I’m always happy working in the studio, either on my own in the building at whatever time of day or night, or if my fellow artists are bustling about. I’m not always happy with the results but I am happy with the endeavour… and happy that I am fortunate enough to be able to afford to be there, even though some months have been a squeeze.

But all that endeavour, I feel, needs to go somewhere. Otherwise its just fancy paper consumption and recycling…is it? (I’m not sure if I believe this, so I am being provocative in writing it) (does “going somewhere” count, even if it’s only in my own head?) (yes)

But anyway… at some point I want to ask of somebody “what do you think of this?” Sometimes asking Louise or Sarah or Simon or Pete or John in passing is enough… sometimes I think I need to get it all out and up in a big space and step back and ask that in a louder voice.

I (we?) need the validation of other people.

A conversation with fellow blogger Stuart Mayes prompted the question whether it matters who does the validating, and whether the rubber stamp of a body of people, a respected organisation, is worth more than a studio mate saying it’s good.

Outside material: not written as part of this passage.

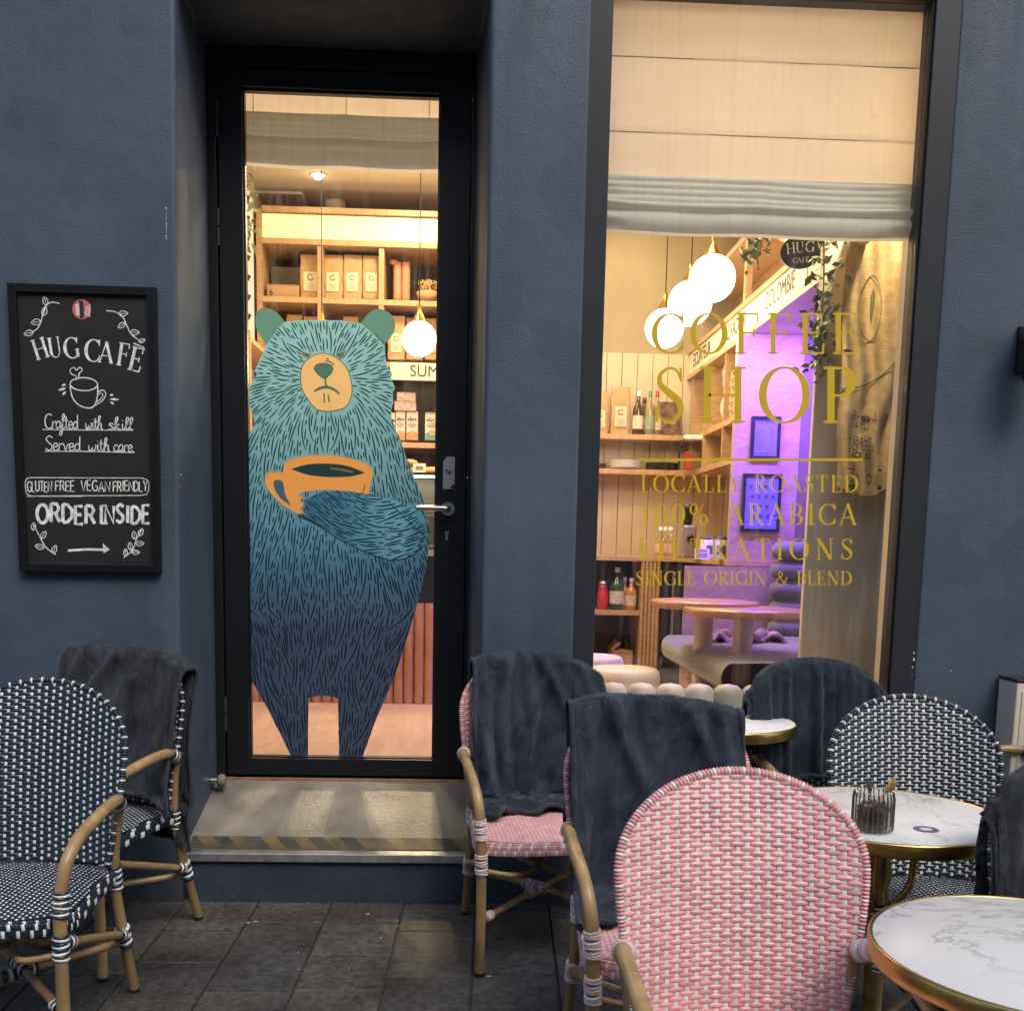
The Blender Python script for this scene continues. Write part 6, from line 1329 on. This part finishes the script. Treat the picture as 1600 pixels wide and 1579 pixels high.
def cups_and_bags():
    m = mat('paper_cup_white', (.68, .58, .44), .6)
    for k, (y, n) in enumerate(((6.32, 9), (6.48, 8))):
        zb0 = S1Z+.02+6*.046 if k == 0 else S1Z+.02; o = empty('paper_cups', (XR+.12, y, zb0), ('column of white paper cups above the cardboard boxes', 'column of white paper cups left of the cardboard boxes')[k], 'cups'); prof = []
        for q in range(n): prof += [(.038, q*.024), (.042, q*.024+.018), (.044, q*.024+.022), (.039, q*.024+.024)]
        mb = MB(); mb.lathe(prof, n=20); mb.build('cup_column', m, o)
    for k, (y, z0, s, lb) in enumerate(((6.85, S1Z+.019, .13, 'crumpled white bag on the corner shelf near the signs'), (7.0, S1Z+.25, .10, 'small crumpled white pouch on top of the bag'), (6.85, S2Z+.019, .12, 'crumpled white bag on the lower side shelf'))):
        r = random.Random(k); ph = [r.uniform(0, 6) for _ in range(4)]; mb = MB()
        def f(u, v):
            a = 2*pi*u; q = sin(pi*min(1, v*.93+.05))**.6; w = s*q*(1+.16*sin(3*a+ph[0]+v*4)+.08*sin(7*a+ph[1])); return (w*.8*cos(a), w*1.2*sin(a), s*2*v+.02*sin(5*a+ph[2])*v)
        mb.grid(f, 30, 14); o = mb.build('crumpled_bag', mat('white_plastic_bag', (.58, .50, .40), .4, bump=.4, bs=14) if 'white_plastic_bag' not in bpy.data.materials else bpy.data.materials['white_plastic_bag']); o.location = (XR+.16, y, z0); tag(o, lb, 'bag')
cups_and_bags()
# on the counter
for px, top, lb in ((1031, 822, 'row of clear water bottles on the corner counter, left one'), (1039, 822, 'row of clear water bottles on the corner counter, middle one'), (1047, 822, 'row of clear water bottles on the corner counter, right one')):
    o = bottle(px, 868, YF+.25, .04, W(1000, top, YF+.25).z-W(1000, 868, YF+.25).z, lb, M['clear'], mat('pink_label', (.6, .35, .3), .5) if 'pink_label' not in bpy.data.materials else bpy.data.materials['pink_label'], M['white']); o.location.z = ZCT+.013
def grinder():
    p0, p1 = W(1062, 868, 6.7), W(1086, 790, 6.7); w = p1.x-p0.x; h = .33; o = empty('coffee_grinder', ((p0.x+p1.x)/2, 6.7, ZCT+.013), 'steel coffee grinder with dark hopper on the corner counter', 'grinder')
    mb = MB(); mb.box(-w/2, w/2, -.09, .09, 0, h*.62); mb.build('body', M['steel'], o, bevel=.01); mb = MB(); mb.lathe([(w*.28, h*.621), (w*.45, h*.95), (w*.45, h), (0, h+.01)], n=20); mb.build('hopper', mat('smoked_plastic', (.03, .025, .02), .15), o)
    mb = MB(); mb.tube([(0, -.09, h*.4), (0, -.13, h*.36)], .02, 10); mb.build('spout', M['bframe'], o)
grinder()
def info_card():
    a, b = W(1089, 872, 5.92), W(1113, 856, 5.92); c = empty('info_card', ((a.x+b.x)/2, 5.98, ZCT+.013), 'small white card with red heading on the half wall', 'card'); w, h = b.x-a.x, .062
    mb = MB(); mb.box(-w/2, w/2, 0, .004, 0, h); mb.build('card_face', M['white'], c); mb = MB(); T = lambda x, y, l: (x, -.0006, y); mb.ribbon([(-w*.3, h*.8), (w*.3, h*.8)], .007, T, 0, 0); [mb.ribbon([(-w*.35, h*q), (w*.35, h*q)], .004, T, 0, 1) for q in (.25, .4, .55)]; mb.build('card_print', [CR, INK], c)
    for k, (px, lb) in enumerate(((1108, 'round coffee tin left behind the info card'), (1124, 'round coffee tin right behind the info card'))):
        o = empty('coffee_tin', (W(px, 860, 6.1).x, 6.1, ZCT+.013), lb, 'tin', 'white coffee tins'); mb = MB(); mb.lathe([(.05, 0), (.052, .004), (.052, .11), (.05, .115)], n=24); mb.build('body', M['white'], o); mb = MB(); mb.lathe([(.053, .1155), (.053, .13), (0, .132)], n=24); mb.build('lid', M['frame'], o); mb = MB(); mb.grid(lambda u, v: (.0525*sin(u-.5), -.0525*cos(u-.5), .03+.05*v), 6, 2); mb.build('label', mat('blue_label', (.07, .12, .25), .5) if 'blue_label' not in bpy.data.materials else bpy.data.materials['blue_label'], o)
info_card()
# niche contents
for px, d, r, hpx, body, lab, cap, lb in ((941, YF+.12, .04, 44, RC, RC, M['steel'], 'red drink can at the left in the lower niche'), (963, YF+.1, .05, 66, GG, LW, M['white'], 'green glass bottle with white cap in the lower niche'), (975, YF+.14, .035, 50, GO, LW, M['white'], 'orange juice bottle next to the green bottle'), (985, YF+.10, .04, 50, GO, LW, M['white'], 'orange juice bottle with round label at the right in the niche')):
    o = bottle(px, 952, d, r, hpx/1640*d, lb, body, lab, cap, .8 if body is RC else .36); o.location.z = NZ+.017
o = carton_box('storage_box', 'open cardboard box with a white delivery note in the lower niche', 957, 990, 982, 1040, YF+.05, CARD, dep=.3, flaps=True); o.location.z = ZF+.002
mb = MB(); mb.box(-.075, .075, -.003, -.0017, .02, .11); mb.build('delivery_note', PAPER, o)
# bench, rolls, tables, stools
GREY = mat('grey_green_velvet', (.145, .14, .115), .75, sheen=.5, var=.15, vs=5); CREAMV = mat('cream_bouclé', (.60, .52, .42), .9, bump=.5, bs=120, sheen=.3); GREIGE = mat('greige_leather', (.42, .37, .31), .55, bump=.15, bs=30); TT = wood('walnut_top', (.36, .17, .08), (.50, .27, .13), (6, 2, 2), .3)
def bench():
    x0, x1 = W(1058, 1000, 5.85).x, 2.3; zs = .86; o = empty('bench', (x0, 5.2, ZF), 'grey upholstered bench in the nook with a stack of back rolls', 'bench'); lc = lambda mb: setattr(mb, 'v', [(x-x0, y-5.2, z-ZF) for x, y, z in mb.v]) or mb
    mb = MB(); mb.box(x0+.03, x1, 4.48, 5.9, ZF, zs-.14); lc(mb).build('base', OAK, o)
    mb = MB()
    def f(u, v):
        y = 4.46+1.44*v; a = pi*.5+pi*min(1, u*3)*.0; t = u
        if t < .35: q = t/.35*pi; return (x0-.03-.05*sin(q), y, zs-.135+.0675*(1-cos(q)))
        return (x0-.03+(x1-x0)*(t-.35)/.65, y, zs+.012*sin((t-.35)/.65*pi)+.004*sin(y*7))
    mb.grid(f, 30, 20); lc(mb).build('seat', GREY, o)
    xa, xb = W(1207, 900, 5.8).x, 2.3; zt_ = W(1230, 846, 5.8).z; n = 5; hh_ = (zt_-zs)/n
    for k in range(n):
        zc_ = zs+hh_*(k+.5); mb = MB(); P = [(xa+.04, 5.80, zc_)]; mb.tube([(xa-.012, 5.80, zc_), (xa-.005, 5.80, zc_), (xa+.02, 5.80, zc_), (xa+.05, 5.80, zc_), (xb, 5.80, zc_)], [.01, hh_*.3, hh_*.47, hh_*.51, hh_*.51], 16); lc(mb).build('back_roll', GREY, o)
    mb = MB(); r = random.Random(3)
    def g(u, v): x = W(1120, 980, 5.3).x+.40*u; return (x+.02*sin(v*9), 5.35+.26*v+.03*sin(u*11), zs+.035+.022*sin(u*17+v*7)+.018*sin(v*21-u*8)-.03*(abs(u-.5)*2)**4)
    mb.grid(g, 40, 26); c = mb.build('folded_throw', mat('patterned_throw', (.16, .10, .10), .9, var=.6, vs=22, col2=(.34, .22, .2))); sd = c.modifiers.new('solidify', 'SOLIDIFY'); sd.thickness = .012; tag(c, 'rumpled patterned throw lying on the bench behind the wooden tables', 'throw')
bench()
def cafe_table(px, py, d, R, label):
    p = W(px, py, d); o = empty('cafe_table', (p.x, d, ZF), label, 'table', 'round wooden tables on pale columns'); h = p.z-ZF
    mb = MB(); mb.lathe([(0, h-.036), (R-.006, h-.036), (R, h-.031), (R, h-.006), (R-.006, h), (0, h)], n=64); mb.build('table_top', TT, o)
    mb = MB(); mb.lathe([(.17, .001), (.165, .02), (.06, .03), (.046, .05), (.046, h-.037)], n=28); mb.build('column', M['cream3'], o)
M['cream3'] = mat('pale_column_paint', (.66, .58, .52), .5)
cafe_table(1101, 938, 5.15, .265, 'round wooden cafe table further back behind the gold lettering'); cafe_table(1163, 950, 4.85, .28, 'round wooden cafe table in front of the other one inside the window')
def stool(px, py, d, R, label):
    p = W(px, py, d); o = empty('pouf_stool', (p.x, d, ZF), label, 'stool', 'cream round stools'); h = p.z-ZF
    mb = MB(); mb.lathe([(R*.86, .03), (R*.88, h-.17)], n=32); mb.build('base', M['cream3'], o); mb = MB(); mb.lathe([(R*.8, h-.168), (R*.97, h-.15), (R, h-.12), (R, h-.045), (R*.96, h-.012), (R*.86, h), (0, h+.006)], n=40); mb.build('seat', CREAMV, o)
stool(975, 1043, 5.0, .175, 'cream round stool in front of the bench under the window lettering'); stool(925, 1024, 5.5, .17, 'cream round stool cut by the window frame')
def window_bench():
    x0, x1 = .40, 1.56; o = empty('window_seat', (x0, 4.12, ZF), 'cream channel tufted seat back just inside the shop window', 'seat'); zt_ = W(1060, 1068, 4.1).z; n = 10; w = (x1-x0)/n
    for k in range(n):
        mb = MB(); cx = w*(k+.5); mb.tube([(cx, 0, .02), (cx, 0, zt_-ZF-.045), (cx, 0, zt_-ZF-.022), (cx, 0, zt_-ZF-.007), (cx, 0, zt_-ZF)], [w*.52, w*.52, w*.47, w*.33, .004], 16); mb.build('back_roll', GREIGE, o)
    mb = MB(); mb.box(0, x1-x0, .05, .45, .0, .33); mb.build('seat_base', OAK, o)
window_bench()
# leaf garlands, hanging sign, coffee sack
leaves('leaf_garland', [W(1288, 355, 4.38), W(1287, 440, 4.38), W(1283, 520, 4.38), W(1281, 570, 4.38)], 200, .05, 'leafy garland hanging down the edge of the cream pillar', .035, 31)
leaves('leaf_sprig', [W(1185, 362, 5.2), W(1180, 385, 5.2), W(1172, 404, 5.2)], 90, .05, 'green sprig hanging above the coffee signs', .03, 32)
def hug_sign():
    p = W(1251, 394, 4.62); o = empty('oval_sign', (p.x, 4.62, p.z), 'dark oval cafe sign with white lettering above the coffee signs', 'sign', rz=-.25)
    mb = MB(); R = .085; n = 40
    pts = [(R*1.0*cos(2*pi*k/n), R*.80*sin(2*pi*k/n)) for k in range(n)]; mb.add([(a, -.01, b) for a, b in pts]+[(a, .01, b) for a, b in pts], [tuple(range(n)), tuple(range(n, 2*n))[::-1]]+[(k, n+k, n+(k+1) % n, (k+1) % n) for k in range(n)]); mb.build('plate', mat('slate_sign', (.03, .032, .034), .6), o, bevel=.003)
    mb = MB(); T = lambda a, b, l: (a, -.0125-.0002*l, b)
    for ch, x, rot in (('H', -.042, 8), ('U', -.004, 4), ('G', .036, 0)): serif_glyph(mb, ch, x, .016+.06*x, .044, rot, T)
    for ch, x in (('C', -.022), ('A', -.004), ('F', .014), ('E', .03)): serif_glyph(mb, ch, x, -.036+.05*x, .022, 4, T)
    mb.build('lettering', M['white'], o)
    mb = MB(); mb.tube([(-.03, 0, .062), (-.02, .02, .3)], .002, 5); mb.tube([(.03, 0, .062), (.02, .02, .3)], .002, 5); mb.build('hanger', M['bframe'], o)
hug_sign()
def sack():
    d = 4.40; P = [W(1317, 370, d), W(1412, 372, d), W(1390, 765, d), W(1300, 770, d)]; c = P[0]; o = empty('coffee_sack', c, 'burlap coffee sack with faded green print hung on the cream pillar', 'sack')
    bm_ = mat('burlap', (.60, .42, .21), .9, var=.2, vs=30, bump=.8, bs=320, detail=8); nt = bm_.node_tree
    mb = MB(); ph = 1.3
    def f(u, v, off=0):
        u2 = u+.012*sin(v*14)-.02*(v > .7)*sin(u*9); p = P[0]*(1-u2)*(1-v)+P[1]*u2*(1-v)+P[2]*u2*v+P[3]*(1-u2)*v
        y = -.012-.018*(.5+.5*sin(u*13+v*6+ph+.8*sin(v*9)))-.006*(.5+.5*sin(u*27-v*9))-.02*v*(.5+.5*sin(u*9+2))
        return (p.x-c.x, p.y-c.y+y-off, p.z-c.z-(.02*sin(u*pi)*(v > .98))+(0.012*sin(u*6+1)*v))
    mb.grid(f, 70, 90); b = mb.build('cloth', bm_, o); sd = b.modifiers.new('solidify', 'SOLIDIFY'); sd.thickness = .006; sd.offset = -1
    mb = MB(); T = lambda a, bb, l: f(a, 1-bb, .0085+.0003*l)
    mb.ribbon([(.46+.19*cos(t), .72+.125*sin(t)) for t in [2*pi*k/40 for k in range(41)]], .007, T, 0, 0); mb.ribbon(sp2([(.02, .40), (.3, .41), (.6, .45), (.98, .52)], 8), .008, T, 0, 0)
    mb.poly([(.46, .77), (.50, .80), (.54, .77), (.53, .70), (.50, .66), (.47, .70)], T, 1, 0)
    for t, y, h, x1 in (('Brasil', .285, .03, .62), ('NATU', .25, .024, .50), ('KERSHT', .195, .022, .55), ('DCF 1002', .165, .022, .58), ('EXCS 60', .135, .022, .54), ('01 015', .035, .036, .72)): word(mb, t, .25, x1, y, h, T, .0055, 1)
    mb.ribbon([(.22, .02), (.22, .085), (.8, .085), (.8, .02), (.22, .02)], .007, T, 0, 1)
    mb.build('print', [mat('faded_green_ink', (.17, .19, .07), .9), mat('faded_black_ink', (.09, .06, .035), .9)], o)
sack()
# a house front across the street closes the sky in front of the cafe
def opposite():
    o = empty('opposite_house', (0, -8.5, 0), 'plain rendered house front across the street', 'building'); m = mat('grey_render', (.52, .49, .44), .8, var=.1, vs=1)
    mb = MB(); mb.box(-16, 16, -3, 0, 0, 11); mb.build('wall', m, o)
    for i in range(-4, 5):
        for k in range(3):
            mb = MB(); mb.box(i*3.2-.6, i*3.2+.6, .002, .03, 1.1+3.3*k, 2.9+3.3*k); w = mb.build('window', M['frame'], o)
opposite()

Maybe it is my age/generation, or the fact that I returned to this art-life later on, but I think that the endorsement of an established, reputable group really helps. It helps self-esteem, confidence, and it helps place me among my peers. To be situated… in a place you feel good in.

These last few weeks have been bloody amazing for that. I have got ACE funding for this work that will last about a year. I was selected to be in the RBSA Friends exhibition first, then also in their prize exhibition, and then yesterday I was told I’d be getting a Highly Commended certificate. I am really chuffed, and as my energies for working in the current circumstances was starting to flag it’s been an incredible boost.

Those things are the external manifestations, and they are great. But what has also been happening is the “going somewhere” bit inside my head…

The collaboration with Michael Clarke is so exciting! The backwards and forwards of files is spurring me on. I am loving what he has done, is doing, with the things I send him. It is hard to describe really, but I feel an affinity with this man somehow… I send him words and sounds and describe the feelings that go with them… and he absorbs all of that.. respects the direction and the idea… and adds music to it, in a way that makes me gasp, because he has so NAILED it! My dark lyrics, unedited, understood, reflected back to me with haunting music, disturbing rhythms and sweet soft vocals… it’s like me in sharp relief, focussed. It is extremely emotional. I sent him these lyrics… what he did with them and the sounds I had made, gave me goose pimples and made me cry.

Then all of that gets fed back in to more writing, and more drawing… an ascending spiral.

I feel at the moment, my art-life is certainly “going somewhere”.